Opinion: Regrets? Leinster will have a few after early Euro exit

Ulster and Munster march on but they’ll be up against it in the Heineken Cup knock-out stages.

Reproduced with permission from Whiff of Cordite

THE CHAMPIONS ARE out of Europe at the pool stages.  If that sounds pretty ignominious, then it probably is.

Sure, there were mitigating circumstances in a hefty injury list and a tough pool, but them’s the breaks and they weren’t the only team with injured players or good teams to contend with.

It’ll be especially gut-wrenching that the team to edge them out of the knockouts are their arch rivals, Munster, a team they would believe themselves to be better than.

Harlequins will be happier to be facing Munster than a rejuvenated Leinster that has belatedly sparked into life since getting a proper backline on the pitch.

But, hey, that’s Heineken Cup rugby.

Leinster can at least console themselves that they kept up their half of the bargain by securing the 10 match points they needed in the final two rounds.  That they did so in a swashbuckling style reminiscent of the last two seasons is reason enough to believe that they are not a busted flush yet, and that  their premature exit should not be seen as a serious demise.  But to be entering the final rounds relying on the middle-tier French clubs for favours – especially once their own fates have been sealed – is never going to be a recipe for success.  Leinster have only themselves to blame.
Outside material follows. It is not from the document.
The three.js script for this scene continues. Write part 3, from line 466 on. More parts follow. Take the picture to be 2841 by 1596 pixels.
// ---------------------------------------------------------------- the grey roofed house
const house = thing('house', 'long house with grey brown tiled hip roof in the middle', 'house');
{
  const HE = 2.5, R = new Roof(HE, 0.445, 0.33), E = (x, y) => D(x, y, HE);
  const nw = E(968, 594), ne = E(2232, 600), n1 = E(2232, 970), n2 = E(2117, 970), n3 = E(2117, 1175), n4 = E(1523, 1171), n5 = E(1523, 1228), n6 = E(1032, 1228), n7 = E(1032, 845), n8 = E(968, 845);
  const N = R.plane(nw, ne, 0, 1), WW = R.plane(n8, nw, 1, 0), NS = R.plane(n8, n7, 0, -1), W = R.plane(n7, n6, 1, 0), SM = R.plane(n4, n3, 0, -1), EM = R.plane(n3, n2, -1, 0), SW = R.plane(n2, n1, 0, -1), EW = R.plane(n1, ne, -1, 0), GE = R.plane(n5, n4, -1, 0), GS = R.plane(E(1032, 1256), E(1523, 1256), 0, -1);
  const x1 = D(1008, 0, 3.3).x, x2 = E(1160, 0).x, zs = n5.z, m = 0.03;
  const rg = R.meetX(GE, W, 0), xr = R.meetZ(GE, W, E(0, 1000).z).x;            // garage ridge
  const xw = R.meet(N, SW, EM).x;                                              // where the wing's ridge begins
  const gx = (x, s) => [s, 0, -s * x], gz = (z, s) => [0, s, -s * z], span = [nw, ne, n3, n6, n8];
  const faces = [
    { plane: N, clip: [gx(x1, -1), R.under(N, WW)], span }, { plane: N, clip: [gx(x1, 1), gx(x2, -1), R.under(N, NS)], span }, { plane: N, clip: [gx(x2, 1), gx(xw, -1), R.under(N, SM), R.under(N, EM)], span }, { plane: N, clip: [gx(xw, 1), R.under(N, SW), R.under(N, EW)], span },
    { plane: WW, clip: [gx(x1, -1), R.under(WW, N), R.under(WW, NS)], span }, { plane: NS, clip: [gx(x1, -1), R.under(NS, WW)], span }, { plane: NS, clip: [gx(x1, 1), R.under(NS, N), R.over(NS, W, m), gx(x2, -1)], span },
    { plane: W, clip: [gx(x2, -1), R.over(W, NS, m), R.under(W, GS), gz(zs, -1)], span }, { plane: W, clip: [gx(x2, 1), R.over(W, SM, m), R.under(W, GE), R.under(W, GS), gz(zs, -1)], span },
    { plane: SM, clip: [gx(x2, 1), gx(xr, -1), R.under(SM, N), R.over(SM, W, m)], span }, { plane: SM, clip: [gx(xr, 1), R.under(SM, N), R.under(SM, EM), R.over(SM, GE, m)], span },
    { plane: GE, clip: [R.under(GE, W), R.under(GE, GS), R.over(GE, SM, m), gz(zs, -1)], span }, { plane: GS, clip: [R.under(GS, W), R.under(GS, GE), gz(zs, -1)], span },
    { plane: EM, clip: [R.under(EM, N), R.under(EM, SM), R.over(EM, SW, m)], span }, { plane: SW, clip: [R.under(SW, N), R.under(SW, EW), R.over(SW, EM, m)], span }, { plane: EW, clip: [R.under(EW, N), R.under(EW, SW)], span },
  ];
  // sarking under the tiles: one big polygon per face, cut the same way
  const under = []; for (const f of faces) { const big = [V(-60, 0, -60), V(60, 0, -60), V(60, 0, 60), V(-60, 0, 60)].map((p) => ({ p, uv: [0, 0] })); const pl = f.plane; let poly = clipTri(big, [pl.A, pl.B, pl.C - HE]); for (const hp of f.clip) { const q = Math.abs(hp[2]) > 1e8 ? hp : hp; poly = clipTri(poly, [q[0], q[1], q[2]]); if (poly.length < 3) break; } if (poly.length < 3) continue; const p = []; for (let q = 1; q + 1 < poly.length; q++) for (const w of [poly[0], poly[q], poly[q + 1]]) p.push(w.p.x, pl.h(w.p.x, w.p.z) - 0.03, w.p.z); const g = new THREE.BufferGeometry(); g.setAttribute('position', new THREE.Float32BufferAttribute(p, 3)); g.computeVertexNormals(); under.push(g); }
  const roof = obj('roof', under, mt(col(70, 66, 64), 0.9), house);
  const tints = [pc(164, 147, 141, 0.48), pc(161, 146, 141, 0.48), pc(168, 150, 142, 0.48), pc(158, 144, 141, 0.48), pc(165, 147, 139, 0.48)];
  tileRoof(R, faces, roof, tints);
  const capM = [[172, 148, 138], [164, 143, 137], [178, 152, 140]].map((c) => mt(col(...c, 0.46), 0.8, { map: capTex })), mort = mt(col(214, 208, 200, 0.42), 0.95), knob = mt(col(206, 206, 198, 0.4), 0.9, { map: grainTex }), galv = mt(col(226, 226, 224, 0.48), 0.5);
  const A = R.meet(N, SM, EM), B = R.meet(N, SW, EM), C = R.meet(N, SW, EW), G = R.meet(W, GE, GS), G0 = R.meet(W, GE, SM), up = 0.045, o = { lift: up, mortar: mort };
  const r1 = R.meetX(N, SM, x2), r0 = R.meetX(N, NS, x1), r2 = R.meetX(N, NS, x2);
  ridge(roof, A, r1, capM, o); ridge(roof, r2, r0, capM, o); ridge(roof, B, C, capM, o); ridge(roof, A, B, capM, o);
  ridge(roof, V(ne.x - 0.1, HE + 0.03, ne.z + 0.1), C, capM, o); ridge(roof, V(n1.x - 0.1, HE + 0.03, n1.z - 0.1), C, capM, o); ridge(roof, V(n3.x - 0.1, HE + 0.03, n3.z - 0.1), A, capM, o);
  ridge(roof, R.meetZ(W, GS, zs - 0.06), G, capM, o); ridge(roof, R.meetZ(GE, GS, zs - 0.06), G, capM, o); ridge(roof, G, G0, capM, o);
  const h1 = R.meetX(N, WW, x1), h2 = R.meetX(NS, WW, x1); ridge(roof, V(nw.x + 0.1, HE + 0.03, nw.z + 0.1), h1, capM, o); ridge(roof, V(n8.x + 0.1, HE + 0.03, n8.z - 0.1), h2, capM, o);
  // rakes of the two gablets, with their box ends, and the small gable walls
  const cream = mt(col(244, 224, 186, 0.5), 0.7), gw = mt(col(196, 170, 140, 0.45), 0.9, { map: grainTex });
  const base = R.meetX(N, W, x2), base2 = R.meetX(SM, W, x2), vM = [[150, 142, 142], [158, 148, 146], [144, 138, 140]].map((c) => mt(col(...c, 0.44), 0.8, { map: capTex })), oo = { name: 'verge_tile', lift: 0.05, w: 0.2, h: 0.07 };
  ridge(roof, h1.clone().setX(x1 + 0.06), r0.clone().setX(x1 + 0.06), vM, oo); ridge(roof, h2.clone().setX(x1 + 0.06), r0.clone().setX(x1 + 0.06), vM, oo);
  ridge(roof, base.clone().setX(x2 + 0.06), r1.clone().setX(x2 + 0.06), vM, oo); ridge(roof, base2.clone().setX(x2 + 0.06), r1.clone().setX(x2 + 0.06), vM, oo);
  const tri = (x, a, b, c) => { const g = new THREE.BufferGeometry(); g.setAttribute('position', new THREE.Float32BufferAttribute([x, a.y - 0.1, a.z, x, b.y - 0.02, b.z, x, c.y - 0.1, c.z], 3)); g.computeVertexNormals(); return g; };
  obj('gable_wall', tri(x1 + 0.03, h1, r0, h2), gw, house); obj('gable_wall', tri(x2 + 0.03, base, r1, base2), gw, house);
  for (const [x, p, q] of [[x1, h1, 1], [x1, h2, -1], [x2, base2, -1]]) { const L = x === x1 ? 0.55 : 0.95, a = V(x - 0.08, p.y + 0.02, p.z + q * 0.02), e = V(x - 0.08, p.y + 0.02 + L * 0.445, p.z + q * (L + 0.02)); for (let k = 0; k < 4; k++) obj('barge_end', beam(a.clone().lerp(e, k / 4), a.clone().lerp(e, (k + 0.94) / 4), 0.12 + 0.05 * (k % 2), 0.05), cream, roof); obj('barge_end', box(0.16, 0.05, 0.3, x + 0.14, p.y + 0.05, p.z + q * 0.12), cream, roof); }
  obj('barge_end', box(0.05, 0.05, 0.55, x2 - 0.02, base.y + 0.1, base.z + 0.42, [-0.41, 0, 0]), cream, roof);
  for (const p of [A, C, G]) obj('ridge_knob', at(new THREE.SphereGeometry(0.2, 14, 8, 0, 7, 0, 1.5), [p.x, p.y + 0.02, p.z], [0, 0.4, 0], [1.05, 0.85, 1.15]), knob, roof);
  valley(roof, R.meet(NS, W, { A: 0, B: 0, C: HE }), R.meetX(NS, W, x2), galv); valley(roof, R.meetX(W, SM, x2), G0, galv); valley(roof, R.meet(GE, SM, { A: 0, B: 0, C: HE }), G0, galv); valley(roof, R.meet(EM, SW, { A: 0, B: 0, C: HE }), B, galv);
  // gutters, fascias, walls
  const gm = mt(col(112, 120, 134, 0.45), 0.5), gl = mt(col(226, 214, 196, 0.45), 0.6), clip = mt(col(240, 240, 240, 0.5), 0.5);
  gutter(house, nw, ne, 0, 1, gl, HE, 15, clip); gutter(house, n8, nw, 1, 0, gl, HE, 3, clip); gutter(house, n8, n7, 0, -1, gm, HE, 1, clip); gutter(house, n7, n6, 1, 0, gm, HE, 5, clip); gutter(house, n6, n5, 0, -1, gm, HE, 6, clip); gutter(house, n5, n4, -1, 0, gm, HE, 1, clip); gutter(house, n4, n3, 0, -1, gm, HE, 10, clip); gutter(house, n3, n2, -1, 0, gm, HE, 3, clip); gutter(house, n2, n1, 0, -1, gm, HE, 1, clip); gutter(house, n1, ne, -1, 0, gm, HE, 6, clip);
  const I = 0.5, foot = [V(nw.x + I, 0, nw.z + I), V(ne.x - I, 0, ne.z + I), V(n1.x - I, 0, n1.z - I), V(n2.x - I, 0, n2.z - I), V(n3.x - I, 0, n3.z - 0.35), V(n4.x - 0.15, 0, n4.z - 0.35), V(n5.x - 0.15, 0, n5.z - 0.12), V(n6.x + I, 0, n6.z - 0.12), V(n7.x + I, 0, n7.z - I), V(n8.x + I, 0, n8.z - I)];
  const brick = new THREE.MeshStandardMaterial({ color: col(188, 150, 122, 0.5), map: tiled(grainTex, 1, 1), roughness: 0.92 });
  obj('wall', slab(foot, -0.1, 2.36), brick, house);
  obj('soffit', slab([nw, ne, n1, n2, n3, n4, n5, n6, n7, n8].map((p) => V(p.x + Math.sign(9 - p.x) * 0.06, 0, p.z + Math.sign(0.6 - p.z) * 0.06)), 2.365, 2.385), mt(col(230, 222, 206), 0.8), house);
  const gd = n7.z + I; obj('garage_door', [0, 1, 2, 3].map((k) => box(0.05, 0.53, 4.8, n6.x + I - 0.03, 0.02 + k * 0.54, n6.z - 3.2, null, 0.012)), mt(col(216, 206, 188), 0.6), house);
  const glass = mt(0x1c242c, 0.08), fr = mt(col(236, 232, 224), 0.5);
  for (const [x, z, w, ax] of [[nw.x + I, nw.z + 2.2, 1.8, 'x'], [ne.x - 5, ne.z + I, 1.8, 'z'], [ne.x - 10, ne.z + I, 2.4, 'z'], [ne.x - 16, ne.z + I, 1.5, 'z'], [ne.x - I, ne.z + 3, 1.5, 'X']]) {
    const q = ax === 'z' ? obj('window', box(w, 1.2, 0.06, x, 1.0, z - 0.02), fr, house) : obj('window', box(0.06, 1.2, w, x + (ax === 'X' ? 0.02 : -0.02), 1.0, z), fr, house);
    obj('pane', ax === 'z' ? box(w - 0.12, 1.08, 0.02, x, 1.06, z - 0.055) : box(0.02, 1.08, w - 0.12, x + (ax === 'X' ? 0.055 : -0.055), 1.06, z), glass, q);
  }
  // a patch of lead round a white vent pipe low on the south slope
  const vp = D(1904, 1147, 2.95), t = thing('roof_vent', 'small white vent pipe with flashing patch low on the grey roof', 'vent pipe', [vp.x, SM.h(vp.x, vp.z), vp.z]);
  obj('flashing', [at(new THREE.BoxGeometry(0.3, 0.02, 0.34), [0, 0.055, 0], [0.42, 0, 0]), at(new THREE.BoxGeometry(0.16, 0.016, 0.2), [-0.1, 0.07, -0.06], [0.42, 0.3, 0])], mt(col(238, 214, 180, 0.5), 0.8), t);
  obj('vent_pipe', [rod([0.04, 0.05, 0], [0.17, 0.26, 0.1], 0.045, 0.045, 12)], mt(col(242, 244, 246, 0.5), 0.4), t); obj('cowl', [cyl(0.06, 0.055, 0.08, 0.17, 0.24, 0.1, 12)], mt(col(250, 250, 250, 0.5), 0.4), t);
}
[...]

While it’s tempting to look at the possibility that they left a few tries out there against both Scarlets and Exeter, in truth the damage was done in rounds one to four.  Again, many will look to the double-header with Clermont, but given the backline Leinster had out in both games (Goodman at 12, and every other player from 11-15 playing out of their best position) and the nature of Clermont’s sense of unfinished business, it is understandable that they should lose both games.

Just one more point would have left Leinster’s fate in their own hands, and the opening week fiasco, where they sleepwalked to a fortuitous, tryless win over an Exeter which conceded seven tries at home to Clermont the following week was the one that got away.  To look at it more thematically, Leinster will rue that a misfiring lineuot proved expensive right through the pool stages.

Northern exposure

No such concerns on the face of it for Ulster, but in having to go away to Saracens, they have made their possible passage to the final more difficult than it should have been.  They, too, will have cause for regret, in particular in taking their eye off the ball against Northampton in round four.

Having slaughtered the Saints in Franklin’s Gardens it looks as if Ulster may have got a bit carried away with themselves in the build-up to the return leg, and paid a heavy price.  Even still, a single extra point would have reversed the quarter-final match venue and as such, the awful third quarter in which they allowed Glasgow to dominate in Pool 5 left them one try short of what would have been a crucial bonus point.

By contrast, Munster will reflect that they are happy to be still in the competition after somehow squeezing out of a pool in which they never really impressed.

They can look back on the 10-minute salvage operation against Edinburgh at home as the point that made all the difference to their campaign.  With one try on the board after 70 minutes, it looked set to be a disappointing afternoon at Thomond Park, but Paddy Butler’s introduction provided a spark and they manufactured three tries in the dying minutes, against admittedly hapless opposition.

They’re unlikely to do much in the knock-out stages, where the Anglo-French axis look set to dominate, but how Leinster must envy them.